Nevertheless, our eating habits appear genuinely to be changing. At home our cuisine grows ever more rich and varied. You can't buy a packet of crisps without being offered a gourmet experience, as their titles grow as baroque as Willy Wonka's chewing gum. Slow-cooked lamb shank with paprika, anyone? In a packet?
Restaurants too are becoming more adventurous: St John (the first to take squirrels from park to plate) is spawning imitators across the country. On television programmes such as Cooking in the Danger Zone are also encouraging a brand of adventure gastro-tourism. It is becoming a badge of honour to come home with an anecdote about extreme eating. (It's safer than bungee jumping, anyway, and you would rather encounter a jellyfish after it's been cooked than in the sea.)
It seems we are becoming, when it comes to food, rather game, and this attitude is showing itself in the kind of holidays we choose. Expedia has noted a rise in interest in gastroholidays and cooking courses; four out of five Britons questioned in their survey confirmed that it was important to them, when abroad, to sample "authentic local food and wine".
This is the kind of attitude that makes you a better traveller. Ruskin thought the best way to understand a new culture was to draw it; we might now have lost patience with that approach, the camera having replaced the sketchbook, but we now clearly think that the best way to understand a new culture quickly is to chew it. And why not? Food can be a sensory shortcut to the peculiarities of a place, from Mont Saint Michel's lamb "pré salé" that tastes of the salt meadows on which it grazes, to the hoem nanwe or the "dreamfish" of Pitcairn Island that is said to give you unusually vivid dreams at night.
So we are trying everything on the menu and still more that is off it.
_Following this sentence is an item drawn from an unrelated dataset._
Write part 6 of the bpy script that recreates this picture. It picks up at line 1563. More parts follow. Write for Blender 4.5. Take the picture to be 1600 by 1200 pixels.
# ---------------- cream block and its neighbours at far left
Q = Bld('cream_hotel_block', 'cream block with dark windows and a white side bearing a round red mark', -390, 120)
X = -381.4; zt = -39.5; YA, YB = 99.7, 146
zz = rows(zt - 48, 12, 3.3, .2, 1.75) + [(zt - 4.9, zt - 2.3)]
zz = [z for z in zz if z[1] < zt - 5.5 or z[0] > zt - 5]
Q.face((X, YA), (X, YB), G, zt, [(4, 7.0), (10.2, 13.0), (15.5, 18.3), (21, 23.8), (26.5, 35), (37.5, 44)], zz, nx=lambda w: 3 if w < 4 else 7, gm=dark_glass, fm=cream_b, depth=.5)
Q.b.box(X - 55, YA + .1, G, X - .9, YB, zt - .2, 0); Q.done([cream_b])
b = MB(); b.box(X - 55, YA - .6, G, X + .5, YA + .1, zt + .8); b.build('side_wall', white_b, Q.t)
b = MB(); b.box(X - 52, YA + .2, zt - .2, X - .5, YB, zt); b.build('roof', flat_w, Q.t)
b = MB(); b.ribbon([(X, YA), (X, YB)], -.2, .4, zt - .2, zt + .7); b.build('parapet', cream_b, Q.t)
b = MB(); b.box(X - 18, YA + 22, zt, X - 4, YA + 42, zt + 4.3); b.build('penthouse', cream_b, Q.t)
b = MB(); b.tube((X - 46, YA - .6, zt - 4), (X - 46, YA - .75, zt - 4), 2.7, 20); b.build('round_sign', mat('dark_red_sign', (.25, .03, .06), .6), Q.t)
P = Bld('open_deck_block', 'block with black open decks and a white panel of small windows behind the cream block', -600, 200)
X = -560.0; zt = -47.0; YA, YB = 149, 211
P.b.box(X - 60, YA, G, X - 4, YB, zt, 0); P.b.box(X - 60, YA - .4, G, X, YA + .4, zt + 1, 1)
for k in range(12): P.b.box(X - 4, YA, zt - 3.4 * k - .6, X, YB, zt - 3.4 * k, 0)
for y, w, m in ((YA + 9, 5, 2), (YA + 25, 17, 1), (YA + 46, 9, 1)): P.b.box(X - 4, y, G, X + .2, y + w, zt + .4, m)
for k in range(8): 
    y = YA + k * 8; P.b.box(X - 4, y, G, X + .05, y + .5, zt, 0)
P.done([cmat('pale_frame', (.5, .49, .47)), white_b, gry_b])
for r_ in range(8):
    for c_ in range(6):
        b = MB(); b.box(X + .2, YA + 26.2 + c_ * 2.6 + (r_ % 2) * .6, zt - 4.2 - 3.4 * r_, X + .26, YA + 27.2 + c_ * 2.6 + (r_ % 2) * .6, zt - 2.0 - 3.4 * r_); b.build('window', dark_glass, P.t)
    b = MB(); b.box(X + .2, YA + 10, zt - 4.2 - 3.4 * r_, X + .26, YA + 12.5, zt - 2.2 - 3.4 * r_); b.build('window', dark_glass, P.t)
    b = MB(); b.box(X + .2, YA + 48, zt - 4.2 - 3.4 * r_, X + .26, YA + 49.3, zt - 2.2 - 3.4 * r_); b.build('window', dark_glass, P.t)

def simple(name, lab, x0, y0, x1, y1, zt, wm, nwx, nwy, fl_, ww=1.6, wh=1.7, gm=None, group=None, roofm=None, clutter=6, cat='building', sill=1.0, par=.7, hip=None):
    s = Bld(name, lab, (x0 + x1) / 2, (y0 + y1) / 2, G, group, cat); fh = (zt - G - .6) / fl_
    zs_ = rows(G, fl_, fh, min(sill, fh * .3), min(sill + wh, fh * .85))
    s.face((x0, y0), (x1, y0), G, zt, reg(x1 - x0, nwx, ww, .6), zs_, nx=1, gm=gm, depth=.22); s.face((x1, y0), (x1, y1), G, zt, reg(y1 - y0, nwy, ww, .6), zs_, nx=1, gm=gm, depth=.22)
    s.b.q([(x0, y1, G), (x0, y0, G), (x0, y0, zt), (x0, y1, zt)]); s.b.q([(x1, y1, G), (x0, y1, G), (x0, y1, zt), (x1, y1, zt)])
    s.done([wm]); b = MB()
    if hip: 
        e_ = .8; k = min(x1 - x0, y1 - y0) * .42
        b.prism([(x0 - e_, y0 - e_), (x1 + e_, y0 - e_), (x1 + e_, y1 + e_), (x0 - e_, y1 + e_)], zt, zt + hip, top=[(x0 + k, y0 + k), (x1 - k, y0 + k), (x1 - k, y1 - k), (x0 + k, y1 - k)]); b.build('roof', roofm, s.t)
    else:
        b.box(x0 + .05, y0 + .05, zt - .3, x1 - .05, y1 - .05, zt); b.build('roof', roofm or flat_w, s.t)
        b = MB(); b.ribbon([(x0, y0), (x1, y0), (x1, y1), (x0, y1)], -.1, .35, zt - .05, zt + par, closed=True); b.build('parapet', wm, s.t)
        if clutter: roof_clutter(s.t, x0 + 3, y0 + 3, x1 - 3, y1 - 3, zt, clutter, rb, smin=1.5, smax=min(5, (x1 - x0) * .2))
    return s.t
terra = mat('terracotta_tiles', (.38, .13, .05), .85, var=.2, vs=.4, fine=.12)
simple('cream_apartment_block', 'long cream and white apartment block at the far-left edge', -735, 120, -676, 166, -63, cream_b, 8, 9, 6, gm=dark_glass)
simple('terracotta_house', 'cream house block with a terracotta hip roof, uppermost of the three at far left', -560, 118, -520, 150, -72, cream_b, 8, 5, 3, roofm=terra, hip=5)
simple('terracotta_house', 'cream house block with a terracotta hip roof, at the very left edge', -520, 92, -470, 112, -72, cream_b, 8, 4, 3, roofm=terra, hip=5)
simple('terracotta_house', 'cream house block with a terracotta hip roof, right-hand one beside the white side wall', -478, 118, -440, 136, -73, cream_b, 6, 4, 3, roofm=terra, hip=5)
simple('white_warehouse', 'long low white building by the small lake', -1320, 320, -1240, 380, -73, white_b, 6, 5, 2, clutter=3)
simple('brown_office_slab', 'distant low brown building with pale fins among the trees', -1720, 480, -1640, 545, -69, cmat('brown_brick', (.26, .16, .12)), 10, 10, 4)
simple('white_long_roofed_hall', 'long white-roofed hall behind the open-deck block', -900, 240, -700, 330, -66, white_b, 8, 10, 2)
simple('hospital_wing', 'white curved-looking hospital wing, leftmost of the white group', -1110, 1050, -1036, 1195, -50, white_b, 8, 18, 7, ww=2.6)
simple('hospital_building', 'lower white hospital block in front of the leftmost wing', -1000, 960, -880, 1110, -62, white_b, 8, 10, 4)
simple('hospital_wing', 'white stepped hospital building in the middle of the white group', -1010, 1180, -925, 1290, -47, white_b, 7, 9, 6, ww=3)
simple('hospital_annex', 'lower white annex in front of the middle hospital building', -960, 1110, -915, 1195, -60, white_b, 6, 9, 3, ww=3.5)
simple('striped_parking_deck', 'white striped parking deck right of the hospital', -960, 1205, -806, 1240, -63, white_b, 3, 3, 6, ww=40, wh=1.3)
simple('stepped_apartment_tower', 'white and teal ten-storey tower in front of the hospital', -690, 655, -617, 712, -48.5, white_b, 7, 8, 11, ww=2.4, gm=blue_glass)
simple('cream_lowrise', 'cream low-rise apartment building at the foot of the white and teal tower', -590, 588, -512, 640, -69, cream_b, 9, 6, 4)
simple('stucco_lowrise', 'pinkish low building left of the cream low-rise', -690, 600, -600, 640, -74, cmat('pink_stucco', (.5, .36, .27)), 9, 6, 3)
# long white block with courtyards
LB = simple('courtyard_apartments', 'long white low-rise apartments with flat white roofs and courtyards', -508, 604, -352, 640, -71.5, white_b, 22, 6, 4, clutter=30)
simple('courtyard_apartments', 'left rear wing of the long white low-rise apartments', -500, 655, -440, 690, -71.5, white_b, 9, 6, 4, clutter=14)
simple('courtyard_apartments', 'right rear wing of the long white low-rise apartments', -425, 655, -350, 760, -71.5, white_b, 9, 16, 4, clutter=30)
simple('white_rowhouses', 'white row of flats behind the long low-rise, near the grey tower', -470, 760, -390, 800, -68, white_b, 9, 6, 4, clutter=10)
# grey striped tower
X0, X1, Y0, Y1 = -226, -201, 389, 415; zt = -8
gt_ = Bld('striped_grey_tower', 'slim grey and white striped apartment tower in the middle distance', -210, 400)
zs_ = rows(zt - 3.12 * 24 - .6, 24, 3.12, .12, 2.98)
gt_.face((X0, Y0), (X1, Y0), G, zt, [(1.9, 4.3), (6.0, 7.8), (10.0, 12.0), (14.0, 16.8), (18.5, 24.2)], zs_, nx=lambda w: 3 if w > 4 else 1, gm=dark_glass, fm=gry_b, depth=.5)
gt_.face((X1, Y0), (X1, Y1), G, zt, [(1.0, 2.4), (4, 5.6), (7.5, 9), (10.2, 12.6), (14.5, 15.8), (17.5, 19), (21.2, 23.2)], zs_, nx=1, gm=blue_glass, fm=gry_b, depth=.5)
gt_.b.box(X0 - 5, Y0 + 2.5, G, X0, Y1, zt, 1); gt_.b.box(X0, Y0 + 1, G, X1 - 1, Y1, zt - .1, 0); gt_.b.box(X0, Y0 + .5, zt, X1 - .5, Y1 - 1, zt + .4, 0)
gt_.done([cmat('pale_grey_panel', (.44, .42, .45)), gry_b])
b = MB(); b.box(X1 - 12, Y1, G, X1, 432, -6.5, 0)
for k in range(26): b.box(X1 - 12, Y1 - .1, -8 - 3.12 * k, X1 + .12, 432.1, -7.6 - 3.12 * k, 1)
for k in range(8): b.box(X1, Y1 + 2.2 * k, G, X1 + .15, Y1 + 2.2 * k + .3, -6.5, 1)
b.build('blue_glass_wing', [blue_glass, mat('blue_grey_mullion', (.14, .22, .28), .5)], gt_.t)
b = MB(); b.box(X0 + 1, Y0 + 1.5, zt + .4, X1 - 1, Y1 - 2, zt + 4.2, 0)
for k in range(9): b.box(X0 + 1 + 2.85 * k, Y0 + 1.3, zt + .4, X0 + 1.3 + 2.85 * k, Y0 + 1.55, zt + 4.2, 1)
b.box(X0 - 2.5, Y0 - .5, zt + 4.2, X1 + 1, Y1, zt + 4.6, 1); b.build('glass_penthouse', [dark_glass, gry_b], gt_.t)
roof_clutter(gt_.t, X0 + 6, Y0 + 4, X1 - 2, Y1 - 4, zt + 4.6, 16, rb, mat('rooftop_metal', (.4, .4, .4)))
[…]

In the survey a surprising 8 per cent of respondents claimed to have killed their food themselves - either there is a surprising amount of game hunting going on, or people are describing pointing at lobsters in restaurant tanks in very bombastic terms.
And the caricature of the clueless Brit Abroad persists, his or her newfound gastronomic curiosity only making the spectacle more entertaining for the locals. A friend ate half a sea urchin in Morocco before noticing that the other half of the creature's legs were still moving gently across the plate. She didn't go back for seconds.
And in Berlin last year I spotted a kind of white sausage on the menu I'd never tried before, ordered it and consumed it with exaggerated relish. When I asked why it had such an unusual colour and spongy texture I was told that was because it was sausage meat composed only of the pig's lungs.
Going on holiday is all about finding out what you like, and sometimes, also, what you can't stomach.